When mastering your music, you can save yourself a ton of time and energy if you keep a few things in mind during the mixing stage. When you’re wearing your Mixing Master hat, the following reminders can make the mastering process go a bit more smoothly:
Check your levels. Listen to your mix quietly, and you can tell whether one instrument stands out too much in the mix. Also, burn a CD of your mixed song to test on other systems (your car, a boom box, or your friend’s stereo system).
Listen carefully. If the bass drum is even slightly too loud, it eats up the headroom of the rest of the instruments, and you can’t get the volume of the song very high.
Check your EQ. Even though the mastering engineer EQs the entire song, make sure that you spend the time getting each instrument EQ’d as best as you can in the mix. If you don’t get your EQ just right during the mixing process and the bass guitar sound, for example, is muddy and needs to be EQ’d during mastering, you lose some of the low end on all the instruments.
This makes your mix sound thin. If your bass is EQ’d properly in the first place, you don’t have to make this adjustment to the entire mix.
Test your mix in mono (turn off the stereo panning on your master bus). This helps you hear whether any instrument’s volume or tonal characteristics are seriously out of balance with others.

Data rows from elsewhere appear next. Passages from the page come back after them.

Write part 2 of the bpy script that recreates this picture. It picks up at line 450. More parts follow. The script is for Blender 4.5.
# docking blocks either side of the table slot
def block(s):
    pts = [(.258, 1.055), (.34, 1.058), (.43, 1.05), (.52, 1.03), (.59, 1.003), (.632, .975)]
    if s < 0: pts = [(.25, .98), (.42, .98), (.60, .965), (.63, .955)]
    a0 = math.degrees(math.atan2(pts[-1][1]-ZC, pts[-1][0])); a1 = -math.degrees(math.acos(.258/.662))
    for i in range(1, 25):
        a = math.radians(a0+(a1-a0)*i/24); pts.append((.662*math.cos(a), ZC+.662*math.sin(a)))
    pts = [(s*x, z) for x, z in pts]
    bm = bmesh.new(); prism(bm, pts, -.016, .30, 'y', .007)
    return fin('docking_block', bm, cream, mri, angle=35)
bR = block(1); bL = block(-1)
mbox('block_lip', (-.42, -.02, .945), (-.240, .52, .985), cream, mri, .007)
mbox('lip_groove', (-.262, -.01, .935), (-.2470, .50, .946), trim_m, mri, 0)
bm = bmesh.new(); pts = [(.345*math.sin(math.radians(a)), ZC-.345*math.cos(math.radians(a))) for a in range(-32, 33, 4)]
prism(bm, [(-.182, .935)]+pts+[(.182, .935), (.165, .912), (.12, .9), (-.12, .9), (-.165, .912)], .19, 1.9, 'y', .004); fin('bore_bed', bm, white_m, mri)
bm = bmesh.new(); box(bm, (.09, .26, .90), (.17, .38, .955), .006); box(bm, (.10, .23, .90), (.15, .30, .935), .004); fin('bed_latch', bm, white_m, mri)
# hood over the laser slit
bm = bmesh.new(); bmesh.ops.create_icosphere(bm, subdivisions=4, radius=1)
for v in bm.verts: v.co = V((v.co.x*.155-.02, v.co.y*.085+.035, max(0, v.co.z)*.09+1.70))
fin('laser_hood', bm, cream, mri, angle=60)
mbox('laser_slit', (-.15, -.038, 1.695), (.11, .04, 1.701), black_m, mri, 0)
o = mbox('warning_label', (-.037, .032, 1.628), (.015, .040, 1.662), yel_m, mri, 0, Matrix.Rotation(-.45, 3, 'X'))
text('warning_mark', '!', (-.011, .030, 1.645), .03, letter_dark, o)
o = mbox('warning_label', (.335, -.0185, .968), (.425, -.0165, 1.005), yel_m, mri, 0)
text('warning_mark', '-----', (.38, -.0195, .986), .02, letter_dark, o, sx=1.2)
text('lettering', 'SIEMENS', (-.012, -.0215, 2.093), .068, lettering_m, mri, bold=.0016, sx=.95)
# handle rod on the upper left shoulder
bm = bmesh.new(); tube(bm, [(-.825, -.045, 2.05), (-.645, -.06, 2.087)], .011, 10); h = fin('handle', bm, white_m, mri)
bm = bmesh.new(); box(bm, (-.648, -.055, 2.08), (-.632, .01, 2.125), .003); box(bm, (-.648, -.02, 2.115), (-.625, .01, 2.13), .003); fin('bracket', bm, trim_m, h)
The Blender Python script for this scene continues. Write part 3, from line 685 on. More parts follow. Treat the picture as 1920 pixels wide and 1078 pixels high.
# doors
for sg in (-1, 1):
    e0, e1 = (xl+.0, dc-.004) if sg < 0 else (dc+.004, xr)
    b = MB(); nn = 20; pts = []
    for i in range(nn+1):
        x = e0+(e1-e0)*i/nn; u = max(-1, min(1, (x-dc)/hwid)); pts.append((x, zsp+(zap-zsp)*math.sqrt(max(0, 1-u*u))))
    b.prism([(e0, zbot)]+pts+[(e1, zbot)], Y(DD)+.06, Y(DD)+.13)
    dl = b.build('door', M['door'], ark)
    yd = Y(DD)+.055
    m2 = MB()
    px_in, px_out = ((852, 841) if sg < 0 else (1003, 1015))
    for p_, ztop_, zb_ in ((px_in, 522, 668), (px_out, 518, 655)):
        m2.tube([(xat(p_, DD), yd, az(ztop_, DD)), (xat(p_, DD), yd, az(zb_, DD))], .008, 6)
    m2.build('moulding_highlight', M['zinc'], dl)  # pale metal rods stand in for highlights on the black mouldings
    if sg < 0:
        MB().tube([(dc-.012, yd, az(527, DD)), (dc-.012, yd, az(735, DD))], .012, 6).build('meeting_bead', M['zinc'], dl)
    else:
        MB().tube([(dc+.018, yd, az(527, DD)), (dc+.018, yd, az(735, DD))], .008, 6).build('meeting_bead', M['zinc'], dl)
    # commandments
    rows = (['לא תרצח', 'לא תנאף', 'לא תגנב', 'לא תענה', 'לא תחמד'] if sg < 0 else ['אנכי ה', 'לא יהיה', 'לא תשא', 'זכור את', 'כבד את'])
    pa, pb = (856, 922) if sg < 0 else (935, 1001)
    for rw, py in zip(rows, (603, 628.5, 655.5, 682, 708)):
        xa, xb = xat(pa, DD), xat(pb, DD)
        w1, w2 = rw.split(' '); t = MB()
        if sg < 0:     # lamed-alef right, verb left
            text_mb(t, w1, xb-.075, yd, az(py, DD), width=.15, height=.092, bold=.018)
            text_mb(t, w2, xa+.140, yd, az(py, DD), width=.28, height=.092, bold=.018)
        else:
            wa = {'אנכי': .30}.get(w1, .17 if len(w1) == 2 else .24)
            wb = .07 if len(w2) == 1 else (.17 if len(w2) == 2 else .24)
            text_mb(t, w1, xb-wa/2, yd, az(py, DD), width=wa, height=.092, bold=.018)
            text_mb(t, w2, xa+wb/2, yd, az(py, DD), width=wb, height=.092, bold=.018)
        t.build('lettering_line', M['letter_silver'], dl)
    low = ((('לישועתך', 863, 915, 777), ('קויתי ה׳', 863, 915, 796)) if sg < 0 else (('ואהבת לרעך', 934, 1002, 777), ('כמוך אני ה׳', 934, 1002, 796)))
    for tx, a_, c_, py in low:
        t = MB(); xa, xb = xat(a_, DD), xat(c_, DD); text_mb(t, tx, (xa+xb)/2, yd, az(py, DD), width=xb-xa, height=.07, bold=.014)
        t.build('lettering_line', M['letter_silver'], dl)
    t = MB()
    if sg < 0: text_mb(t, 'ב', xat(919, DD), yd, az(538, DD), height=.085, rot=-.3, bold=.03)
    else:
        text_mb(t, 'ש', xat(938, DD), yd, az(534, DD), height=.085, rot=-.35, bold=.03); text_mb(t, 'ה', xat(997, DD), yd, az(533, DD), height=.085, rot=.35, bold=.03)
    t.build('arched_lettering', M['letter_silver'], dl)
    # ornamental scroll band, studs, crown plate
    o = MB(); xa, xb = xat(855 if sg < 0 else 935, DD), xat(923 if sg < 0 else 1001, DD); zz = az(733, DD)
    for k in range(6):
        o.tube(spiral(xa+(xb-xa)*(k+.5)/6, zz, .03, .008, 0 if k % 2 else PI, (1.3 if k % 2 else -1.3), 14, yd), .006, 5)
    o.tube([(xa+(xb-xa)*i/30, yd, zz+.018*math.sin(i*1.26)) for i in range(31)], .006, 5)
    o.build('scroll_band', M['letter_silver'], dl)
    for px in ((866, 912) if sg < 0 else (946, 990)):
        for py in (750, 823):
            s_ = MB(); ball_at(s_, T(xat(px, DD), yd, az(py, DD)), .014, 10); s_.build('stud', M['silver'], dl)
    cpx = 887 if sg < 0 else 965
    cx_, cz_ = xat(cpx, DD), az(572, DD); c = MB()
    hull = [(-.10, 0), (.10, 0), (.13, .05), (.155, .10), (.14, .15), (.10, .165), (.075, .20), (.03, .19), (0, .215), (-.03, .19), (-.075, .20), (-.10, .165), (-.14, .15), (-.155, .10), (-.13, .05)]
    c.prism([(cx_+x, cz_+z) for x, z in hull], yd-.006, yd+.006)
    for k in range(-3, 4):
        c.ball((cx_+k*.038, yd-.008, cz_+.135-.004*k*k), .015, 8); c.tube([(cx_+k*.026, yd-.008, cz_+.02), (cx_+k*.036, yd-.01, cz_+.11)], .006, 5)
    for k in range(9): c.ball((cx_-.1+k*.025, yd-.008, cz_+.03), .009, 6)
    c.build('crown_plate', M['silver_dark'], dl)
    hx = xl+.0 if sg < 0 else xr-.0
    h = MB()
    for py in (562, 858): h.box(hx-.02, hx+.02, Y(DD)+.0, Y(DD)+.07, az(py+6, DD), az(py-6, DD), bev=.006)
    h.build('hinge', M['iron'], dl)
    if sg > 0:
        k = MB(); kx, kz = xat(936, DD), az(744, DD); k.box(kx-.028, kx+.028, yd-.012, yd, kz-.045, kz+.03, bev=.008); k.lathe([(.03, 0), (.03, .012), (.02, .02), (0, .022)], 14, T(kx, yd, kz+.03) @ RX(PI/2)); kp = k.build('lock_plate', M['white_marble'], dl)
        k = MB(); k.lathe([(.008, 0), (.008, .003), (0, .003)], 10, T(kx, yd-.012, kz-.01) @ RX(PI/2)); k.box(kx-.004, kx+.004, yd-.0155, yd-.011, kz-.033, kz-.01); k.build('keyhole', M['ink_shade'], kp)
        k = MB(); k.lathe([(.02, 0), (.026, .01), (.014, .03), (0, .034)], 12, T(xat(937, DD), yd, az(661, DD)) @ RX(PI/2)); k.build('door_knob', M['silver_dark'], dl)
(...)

Apply compression to your mix before you record the 2-track mix just to see what your music sounds like compressed. Don’t record the compression, though. Leave that for the mastering engineer. By testing your mix with some compression, you may hear whether certain instruments are too loud in the mix because this becomes more apparent when the mix is compressed.
Listen for phase holes. Phase holes occur when you record an instrument (for example, piano or backup vocals) in stereo and the two tracks are out of phase. To listen for phase holes, pay attention to how the instrument sounds in the stereo field.
You have a phase hole if you hear sound coming only from the far right and far left and nothing seems to be coming from the center of the stereo field. If you have this problem, just reverse the phase on one of the two channels for that instrument.
Even though a lot can be done to your music in the mastering stage, don’t rely on mastering to fix problems in your mix. Get your music to sound as good as you can during mixing. If you do this, the mastering engineer has an easier job and can make your music sound even better. If you don’t, you’re stuck with a bunch of compromises in the mastering stage.